Da un lato la minaccia del terrorismo fondamentalista, che alcuni «giustificano... a partire dai testi sacri dell’islam». Dall’altro quelle forze «che mirano a emarginare e persino a eliminare le religioni e il loro messaggio dallo spazio pubblico». Hanno discusso di queste «sfide senza precedenti contro il cristianesimo» i rappresentanti ecclesiali riuniti a Parigi dal 9 al 12 gennaio, su invito dell’arcivescovo card. Vingt-Trois, per il V Forum cattolico-ortodosso, che è stato co-presieduto dal card. Péter Erdő, già presidente del Consiglio delle Conferenze episcopali d’Europa (CCEE), e dal metropolita ortodosso Gennadios di Sassima del Patriarcato Ecumenico di Costantinopoli, e al quale hanno partecipato vescovi, arcivescovi e cardinali da 20 paesi europei. Nel Messaggio del V Forum cattolico-ortodosso europeo, in 14 punti, le due questioni vengono perlopiù affrontate in maniera parallela, ma non si dimentica che esse sono strettamente collegate: si sottolinea che «la violenza terroristica esercitata contro persone ritenute “miscredenti” o “infedeli” rappresenta il massimo grado dell’intolleranza religiosa», si dichiara il dovere umano e cristiano dell’accoglienza dello straniero e l’impegno di questi a rispettare il diritto e la sovranità dello stato che lo accoglie e si conclude raccomandando il «dialogo di verità fra persone di religioni o convinzioni diverse» come «unica via di uscita dalle situazioni di paura e di esclusione reciproca».

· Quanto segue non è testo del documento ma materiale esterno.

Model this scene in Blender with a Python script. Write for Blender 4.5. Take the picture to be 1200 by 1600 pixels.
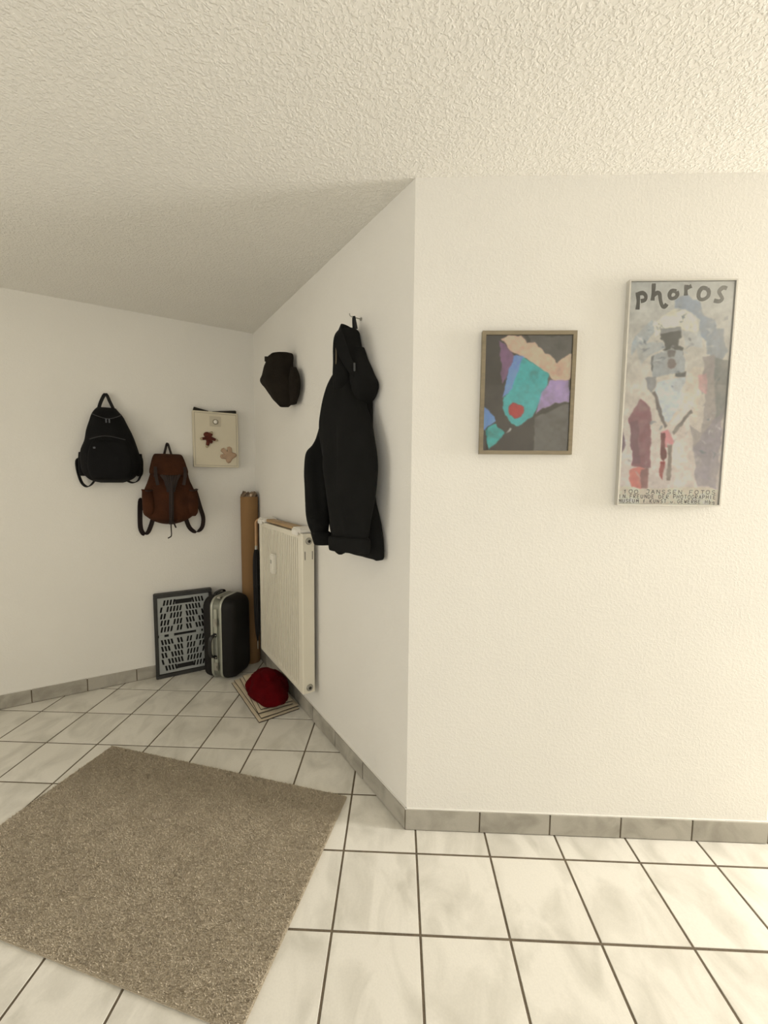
import bpy, bmesh, math, random
import numpy as np
from mathutils import Vector, Matrix, noise

# ------------------------------------------------------------------ scene reset
for o in list(bpy.data.objects):
    bpy.data.objects.remove(o, do_unlink=True)
scene = bpy.context.scene
C = scene.collection
random.seed(7)
rng = np.random.default_rng(7)

# ------------------------------------------------------------------ camera
cam_data = bpy.data.cameras.new('camera')
cam_data.sensor_fit = 'VERTICAL'
cam_data.sensor_height = 36.0
cam_data.sensor_width = 27.0
cam_data.lens = 635.85 / 1600 * 36.0            # ultra wide phone lens
cam_data.clip_start = 0.02
cam = bpy.data.objects.new('camera', cam_data)
C.objects.link(cam)
yaw, pitch, roll = -0.034938, -0.083331, 0.009332
_f = Vector((math.sin(yaw) * math.cos(pitch), math.cos(yaw) * math.cos(pitch), math.sin(pitch)))
_r = Vector((math.cos(yaw), -math.sin(yaw), 0))
_u = _r.cross(_f)
_r2 = _r * math.cos(roll) + _u * math.sin(roll)
_u2 = _u * math.cos(roll) - _r * math.sin(roll)
M = Matrix((_r2, _u2, -_f)).transposed().to_4x4()
M.translation = Vector((-0.0515, -1.6715, 1.5350))
cam.matrix_world = M
scene.camera = cam

# ------------------------------------------------------------------ world, lights, exposure
world = bpy.data.worlds.new('world')
scene.world = world
world.use_nodes = True
bg = world.node_tree.nodes['Background']
bg.inputs[0].default_value = (0.80, 0.88, 1.0, 1)
bg.inputs[1].default_value = 1.0

def area_light(name, loc, target, w, h, power, col):
    d = bpy.data.lights.new(name, 'AREA')
    d.shape = 'RECTANGLE'; d.size = w; d.size_y = h; d.energy = power; d.color = col
    o = bpy.data.objects.new(name, d); C.objects.link(o)
    v = Vector(target) - Vector(loc)
    o.location = loc
    o.rotation_euler = v.to_track_quat('-Z', 'Y').to_euler()
    return o
# daylight entering by the balcony window on the right and the small one on the left; the rear lamp is added fill
area_light('daylight_right_window', (4.72, -0.40, 1.80), (0.6, -0.40, 0.60), 0.90, 1.30, 172, (1.0, 0.96, 0.90))
area_light('rear_fill_lamp', (-0.3, -3.40, 1.45), (-0.3, 0.0, 1.40), 2.6, 1.7, 3.5, (1.0, 0.93, 0.80))  # fill lamp added behind the camera, no such source known
area_light('daylight_left_window', (-3.30, -1.9, 1.45), (0.0, -0.4, 1.5), 1.3, 1.5, 23, (1.0, 0.93, 0.80))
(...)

«Guardando alla storia si vede quanta sofferenza e quante ferite i cristiani si siano reciprocamente inferti. Questo ci colpisce e ci riempie di vergogna. Guardare al passato può però anche essere utile se lo facciamo con riconoscenza per il legame che oggi ci unisce e nella prospettiva della riconciliazione». Con la dichiarazione Guarire le memorie, testimoniare Gesù Cristo. Una parola comune per il 2017, pubblicata il 16 settembre 2016, la Conferenza episcopale tedesca (i vescovi cattolici) e la Chiesa evangelica in Germania (i vescovi luterani) hanno voluto porre «una prima pietra miliare» sulla strada della riconciliazione delle memorie ferite dallo scisma della cristianità occidentale nel XVI secolo, la Riforma luterana. Il metodo adottato s’ispira a quello impiegato a partire dagli anni Novanta dalle Commissioni verità e riconciliazione, in Sudafrica e poi in altri casi di guerre civili. Anche se qui si applica a un conflitto partito cinque secoli fa, «dopo secoli di reciproca distanza è un’occasione eccezionale per la nostra comunione celebrare un anniversario della Riforma con questa volontà di perdono e di ripartenza», in modo che il 500° anniversario della Riforma nel 2017 sia una «festa di Cristo».